Hey, leave the guy alone already.  I have no doubt those TUEs were totally legitimate.  After all, he's got severe asthma!


Must be one of those homeopathic remedies.

Lastly, there's a bill going before the City Council that would allow cyclists to follow pedestrian signals:


The idea is that it would allow riders to get a jump on the maniacal drivers who start honking and attempt to right-hook them down as soon as the light turns green:

The bill, introduced by Councilman Carlos Menchaca, would allow cyclists to ignore the red-yellow-green of stop lights and instead get a few-second head start at the more than 1,400 intersections that have “leading pedestrian interval” — when the walk signal comes first.

Though one token idiot is not pleased:

Not everyone is happy about the proposal. Some car drivers say that it will cause bicyclists to feel even more entitled.

“The bikes are more of a danger than the cars, and they already aren’t obeying the rules,” said Seth Kaufman, who lives on 79th Street near Amsterdam Avenue. “They are already clogging up the roads, and this will make it worse.”

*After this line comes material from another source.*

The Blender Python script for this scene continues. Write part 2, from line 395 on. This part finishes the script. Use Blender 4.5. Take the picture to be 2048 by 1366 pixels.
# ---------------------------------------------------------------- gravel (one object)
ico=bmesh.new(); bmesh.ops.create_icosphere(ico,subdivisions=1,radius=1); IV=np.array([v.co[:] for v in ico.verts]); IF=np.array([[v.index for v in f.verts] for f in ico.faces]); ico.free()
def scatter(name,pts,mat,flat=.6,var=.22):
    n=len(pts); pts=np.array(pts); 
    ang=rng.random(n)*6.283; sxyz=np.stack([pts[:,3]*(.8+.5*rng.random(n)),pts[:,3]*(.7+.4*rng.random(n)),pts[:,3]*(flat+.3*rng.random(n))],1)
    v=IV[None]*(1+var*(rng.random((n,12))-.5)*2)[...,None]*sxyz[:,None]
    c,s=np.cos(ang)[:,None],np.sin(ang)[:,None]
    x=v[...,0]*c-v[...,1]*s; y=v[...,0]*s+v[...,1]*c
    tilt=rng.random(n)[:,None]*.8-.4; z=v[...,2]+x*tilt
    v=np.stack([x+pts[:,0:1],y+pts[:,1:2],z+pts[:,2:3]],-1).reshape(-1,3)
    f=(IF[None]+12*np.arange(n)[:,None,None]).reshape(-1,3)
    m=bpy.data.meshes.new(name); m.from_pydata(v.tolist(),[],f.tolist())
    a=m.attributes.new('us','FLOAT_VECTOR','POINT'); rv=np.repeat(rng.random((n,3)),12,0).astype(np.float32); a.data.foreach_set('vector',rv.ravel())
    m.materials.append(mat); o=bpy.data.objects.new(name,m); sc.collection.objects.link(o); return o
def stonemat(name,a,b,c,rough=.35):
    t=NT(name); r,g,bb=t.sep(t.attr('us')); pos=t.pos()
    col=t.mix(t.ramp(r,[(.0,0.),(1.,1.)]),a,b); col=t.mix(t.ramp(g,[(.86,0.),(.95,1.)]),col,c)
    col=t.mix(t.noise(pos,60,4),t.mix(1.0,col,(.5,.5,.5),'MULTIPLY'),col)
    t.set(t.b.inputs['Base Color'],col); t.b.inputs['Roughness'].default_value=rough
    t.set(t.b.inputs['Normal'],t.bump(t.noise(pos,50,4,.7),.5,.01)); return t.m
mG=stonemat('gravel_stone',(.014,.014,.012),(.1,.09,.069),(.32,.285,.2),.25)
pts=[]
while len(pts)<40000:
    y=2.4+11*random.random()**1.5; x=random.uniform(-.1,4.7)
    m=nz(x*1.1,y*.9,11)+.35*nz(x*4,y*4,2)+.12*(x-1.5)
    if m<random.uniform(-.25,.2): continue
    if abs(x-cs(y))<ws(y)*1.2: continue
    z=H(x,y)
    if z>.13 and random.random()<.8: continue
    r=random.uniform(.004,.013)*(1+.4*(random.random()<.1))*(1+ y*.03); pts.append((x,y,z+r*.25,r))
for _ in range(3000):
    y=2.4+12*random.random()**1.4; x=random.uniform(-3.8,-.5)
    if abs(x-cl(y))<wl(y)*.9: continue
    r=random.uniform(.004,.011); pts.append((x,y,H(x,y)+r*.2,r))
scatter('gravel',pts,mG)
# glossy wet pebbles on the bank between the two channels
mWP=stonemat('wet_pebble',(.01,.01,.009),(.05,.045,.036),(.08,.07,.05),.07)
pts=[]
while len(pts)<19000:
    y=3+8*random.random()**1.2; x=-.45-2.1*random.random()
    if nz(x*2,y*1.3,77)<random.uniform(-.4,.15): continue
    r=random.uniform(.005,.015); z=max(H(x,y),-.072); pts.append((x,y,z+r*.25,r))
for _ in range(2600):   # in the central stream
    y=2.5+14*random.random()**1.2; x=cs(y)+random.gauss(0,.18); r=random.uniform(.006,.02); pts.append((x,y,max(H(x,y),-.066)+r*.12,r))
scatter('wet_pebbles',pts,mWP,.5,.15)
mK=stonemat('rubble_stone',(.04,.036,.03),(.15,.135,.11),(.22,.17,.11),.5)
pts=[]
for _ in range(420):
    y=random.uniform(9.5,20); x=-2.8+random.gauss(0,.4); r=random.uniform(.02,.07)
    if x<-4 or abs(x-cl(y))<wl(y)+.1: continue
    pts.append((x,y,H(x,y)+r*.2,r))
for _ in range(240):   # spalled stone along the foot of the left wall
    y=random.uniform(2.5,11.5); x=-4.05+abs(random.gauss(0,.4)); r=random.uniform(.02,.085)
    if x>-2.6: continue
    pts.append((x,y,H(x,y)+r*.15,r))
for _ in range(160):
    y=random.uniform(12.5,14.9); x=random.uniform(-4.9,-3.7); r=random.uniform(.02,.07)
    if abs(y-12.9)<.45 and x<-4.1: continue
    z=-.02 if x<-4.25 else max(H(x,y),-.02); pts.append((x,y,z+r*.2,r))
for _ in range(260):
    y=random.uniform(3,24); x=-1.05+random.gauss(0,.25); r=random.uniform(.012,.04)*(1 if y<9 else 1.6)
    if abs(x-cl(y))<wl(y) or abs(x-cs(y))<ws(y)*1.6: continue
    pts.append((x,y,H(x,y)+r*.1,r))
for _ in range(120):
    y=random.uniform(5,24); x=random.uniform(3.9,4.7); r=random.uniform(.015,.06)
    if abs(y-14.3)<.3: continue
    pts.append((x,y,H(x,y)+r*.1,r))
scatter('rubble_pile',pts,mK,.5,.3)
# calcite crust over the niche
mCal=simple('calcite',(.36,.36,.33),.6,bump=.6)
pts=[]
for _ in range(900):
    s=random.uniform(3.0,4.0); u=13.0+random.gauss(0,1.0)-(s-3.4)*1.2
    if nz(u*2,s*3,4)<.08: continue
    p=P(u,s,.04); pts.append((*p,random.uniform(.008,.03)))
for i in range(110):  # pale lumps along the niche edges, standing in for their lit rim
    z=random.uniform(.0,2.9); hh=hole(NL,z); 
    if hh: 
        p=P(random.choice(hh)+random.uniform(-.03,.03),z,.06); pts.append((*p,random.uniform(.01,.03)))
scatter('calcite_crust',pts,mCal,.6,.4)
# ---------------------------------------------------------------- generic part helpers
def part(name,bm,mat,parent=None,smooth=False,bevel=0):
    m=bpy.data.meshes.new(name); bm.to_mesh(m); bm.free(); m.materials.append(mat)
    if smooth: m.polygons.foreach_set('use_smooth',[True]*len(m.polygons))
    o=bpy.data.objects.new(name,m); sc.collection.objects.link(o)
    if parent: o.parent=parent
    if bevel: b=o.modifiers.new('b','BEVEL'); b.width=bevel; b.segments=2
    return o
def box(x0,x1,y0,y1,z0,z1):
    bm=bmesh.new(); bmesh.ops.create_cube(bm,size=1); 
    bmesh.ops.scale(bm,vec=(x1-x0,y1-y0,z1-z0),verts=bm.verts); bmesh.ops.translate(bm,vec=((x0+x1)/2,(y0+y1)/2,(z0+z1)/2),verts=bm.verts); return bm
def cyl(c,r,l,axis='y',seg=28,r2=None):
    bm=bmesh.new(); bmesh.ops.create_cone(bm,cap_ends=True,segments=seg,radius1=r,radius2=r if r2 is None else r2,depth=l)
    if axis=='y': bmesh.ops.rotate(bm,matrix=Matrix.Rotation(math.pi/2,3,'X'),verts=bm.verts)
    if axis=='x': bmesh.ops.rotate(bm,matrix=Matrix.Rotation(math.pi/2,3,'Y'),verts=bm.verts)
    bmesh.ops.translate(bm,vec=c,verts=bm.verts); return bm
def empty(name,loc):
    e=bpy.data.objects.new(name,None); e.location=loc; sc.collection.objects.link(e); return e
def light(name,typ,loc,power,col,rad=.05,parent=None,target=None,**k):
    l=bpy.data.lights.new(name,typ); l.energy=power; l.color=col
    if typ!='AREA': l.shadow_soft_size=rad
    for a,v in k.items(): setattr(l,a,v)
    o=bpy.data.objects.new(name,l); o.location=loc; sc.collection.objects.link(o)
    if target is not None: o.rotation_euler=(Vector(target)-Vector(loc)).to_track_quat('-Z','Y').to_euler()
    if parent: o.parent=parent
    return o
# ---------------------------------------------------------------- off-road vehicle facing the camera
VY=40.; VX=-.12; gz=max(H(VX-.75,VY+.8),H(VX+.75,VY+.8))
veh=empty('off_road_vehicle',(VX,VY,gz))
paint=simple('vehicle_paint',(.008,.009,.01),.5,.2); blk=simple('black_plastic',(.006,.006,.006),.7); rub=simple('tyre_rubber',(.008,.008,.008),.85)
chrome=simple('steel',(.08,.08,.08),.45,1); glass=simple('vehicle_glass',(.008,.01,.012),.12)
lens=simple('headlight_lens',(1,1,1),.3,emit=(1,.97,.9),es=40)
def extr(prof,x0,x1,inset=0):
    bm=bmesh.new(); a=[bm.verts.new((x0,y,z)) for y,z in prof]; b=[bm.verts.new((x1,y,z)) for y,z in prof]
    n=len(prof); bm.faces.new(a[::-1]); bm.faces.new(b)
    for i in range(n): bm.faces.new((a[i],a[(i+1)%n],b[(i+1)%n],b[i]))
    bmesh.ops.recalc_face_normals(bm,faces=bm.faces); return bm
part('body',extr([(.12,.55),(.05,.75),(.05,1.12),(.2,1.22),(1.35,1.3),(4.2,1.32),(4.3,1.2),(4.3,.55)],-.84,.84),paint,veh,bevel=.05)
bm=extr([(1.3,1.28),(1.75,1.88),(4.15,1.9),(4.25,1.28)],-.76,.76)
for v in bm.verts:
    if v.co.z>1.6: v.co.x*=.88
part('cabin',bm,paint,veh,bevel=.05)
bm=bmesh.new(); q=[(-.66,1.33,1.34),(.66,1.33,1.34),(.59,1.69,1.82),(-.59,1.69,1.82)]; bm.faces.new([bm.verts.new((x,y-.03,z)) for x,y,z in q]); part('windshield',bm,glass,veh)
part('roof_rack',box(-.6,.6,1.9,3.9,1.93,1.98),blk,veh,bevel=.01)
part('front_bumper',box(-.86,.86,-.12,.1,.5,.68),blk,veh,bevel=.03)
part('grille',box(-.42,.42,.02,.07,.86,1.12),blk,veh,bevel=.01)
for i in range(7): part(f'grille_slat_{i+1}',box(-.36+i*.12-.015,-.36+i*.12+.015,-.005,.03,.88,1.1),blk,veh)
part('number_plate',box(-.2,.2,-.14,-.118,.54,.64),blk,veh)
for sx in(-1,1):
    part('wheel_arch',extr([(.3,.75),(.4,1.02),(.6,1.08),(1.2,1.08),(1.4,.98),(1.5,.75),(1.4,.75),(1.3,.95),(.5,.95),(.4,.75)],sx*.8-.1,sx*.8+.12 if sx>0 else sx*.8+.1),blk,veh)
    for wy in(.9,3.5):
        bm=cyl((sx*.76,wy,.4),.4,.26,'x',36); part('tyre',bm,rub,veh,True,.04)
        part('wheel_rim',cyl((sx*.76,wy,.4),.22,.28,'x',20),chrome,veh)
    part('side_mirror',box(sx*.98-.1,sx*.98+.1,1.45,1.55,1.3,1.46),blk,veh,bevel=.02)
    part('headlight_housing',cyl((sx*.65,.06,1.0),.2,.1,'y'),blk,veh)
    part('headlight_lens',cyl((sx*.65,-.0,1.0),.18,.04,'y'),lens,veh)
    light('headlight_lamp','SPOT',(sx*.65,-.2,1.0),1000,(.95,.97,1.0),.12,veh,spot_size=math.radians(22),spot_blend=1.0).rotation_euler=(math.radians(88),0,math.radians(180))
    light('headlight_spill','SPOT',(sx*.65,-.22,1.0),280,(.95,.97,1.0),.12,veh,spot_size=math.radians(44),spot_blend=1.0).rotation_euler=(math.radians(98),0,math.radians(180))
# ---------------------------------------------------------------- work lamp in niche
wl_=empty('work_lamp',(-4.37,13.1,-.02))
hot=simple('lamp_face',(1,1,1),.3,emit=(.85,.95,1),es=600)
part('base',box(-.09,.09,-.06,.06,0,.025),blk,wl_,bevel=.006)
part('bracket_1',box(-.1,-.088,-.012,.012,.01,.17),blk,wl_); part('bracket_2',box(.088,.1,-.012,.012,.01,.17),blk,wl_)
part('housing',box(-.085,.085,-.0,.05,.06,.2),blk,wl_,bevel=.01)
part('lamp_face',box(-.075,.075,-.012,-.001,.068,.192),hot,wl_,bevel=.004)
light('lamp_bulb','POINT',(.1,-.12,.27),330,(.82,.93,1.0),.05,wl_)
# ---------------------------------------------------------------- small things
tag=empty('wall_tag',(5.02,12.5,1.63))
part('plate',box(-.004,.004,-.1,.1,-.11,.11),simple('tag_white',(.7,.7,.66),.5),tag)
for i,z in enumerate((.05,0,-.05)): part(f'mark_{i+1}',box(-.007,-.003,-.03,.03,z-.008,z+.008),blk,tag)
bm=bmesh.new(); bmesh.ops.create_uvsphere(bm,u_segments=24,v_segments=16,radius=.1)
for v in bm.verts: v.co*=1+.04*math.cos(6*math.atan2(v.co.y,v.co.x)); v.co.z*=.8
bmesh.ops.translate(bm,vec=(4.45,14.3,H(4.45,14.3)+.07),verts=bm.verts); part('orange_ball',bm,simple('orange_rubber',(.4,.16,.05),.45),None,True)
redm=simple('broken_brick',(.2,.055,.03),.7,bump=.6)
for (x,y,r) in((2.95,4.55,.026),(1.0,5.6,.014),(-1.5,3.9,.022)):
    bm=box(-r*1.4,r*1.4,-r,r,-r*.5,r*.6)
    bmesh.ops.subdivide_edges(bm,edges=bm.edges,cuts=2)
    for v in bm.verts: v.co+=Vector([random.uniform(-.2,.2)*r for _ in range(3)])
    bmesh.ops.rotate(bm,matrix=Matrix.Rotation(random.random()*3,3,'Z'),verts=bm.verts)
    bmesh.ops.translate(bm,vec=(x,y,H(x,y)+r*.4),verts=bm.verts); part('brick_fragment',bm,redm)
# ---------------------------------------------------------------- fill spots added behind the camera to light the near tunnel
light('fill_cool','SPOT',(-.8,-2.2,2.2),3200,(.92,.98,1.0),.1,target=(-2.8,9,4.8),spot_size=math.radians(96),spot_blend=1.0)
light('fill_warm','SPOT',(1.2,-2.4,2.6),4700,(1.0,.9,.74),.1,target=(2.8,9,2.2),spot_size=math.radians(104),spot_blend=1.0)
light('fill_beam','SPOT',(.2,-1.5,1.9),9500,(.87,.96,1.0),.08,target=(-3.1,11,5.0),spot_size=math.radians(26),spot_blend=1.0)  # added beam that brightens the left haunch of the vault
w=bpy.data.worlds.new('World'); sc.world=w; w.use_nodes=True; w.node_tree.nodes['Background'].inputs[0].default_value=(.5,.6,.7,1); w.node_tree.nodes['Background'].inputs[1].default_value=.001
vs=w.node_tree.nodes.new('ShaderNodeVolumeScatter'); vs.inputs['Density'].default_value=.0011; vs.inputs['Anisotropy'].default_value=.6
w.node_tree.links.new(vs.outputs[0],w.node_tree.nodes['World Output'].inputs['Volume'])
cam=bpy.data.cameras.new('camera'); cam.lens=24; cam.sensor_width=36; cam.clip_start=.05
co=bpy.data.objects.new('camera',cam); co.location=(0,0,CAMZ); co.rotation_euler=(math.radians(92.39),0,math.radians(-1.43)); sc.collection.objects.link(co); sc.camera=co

Wow.  How the hell do you live in Manhattan and think that: 1) Bikes are more dangerous than cars; and 2) Bicycles are responsible for "clogging up the roads?"  I mean where the fuck are the bikes that are causing this?


In any case, hopefully this bill does better than the one that would have allowed the "Idaho Stop:"

A bill that proposed a wider scope of cyclist freedoms – including the Idaho Stop – for cyclists was introduced last year but has stalled. That would have allowed bikes to treat stop signs as yield signs and red lights as stop signs.

That proposal, which also would have needed state approval, has not yet passed the council.

Yeah, pretty much any traffic safety measure that has to get approval from the state legislature is doomed.

They should call it the "Freedom Stop" and had Bob Dylan read it out loud, it would have passed in no time.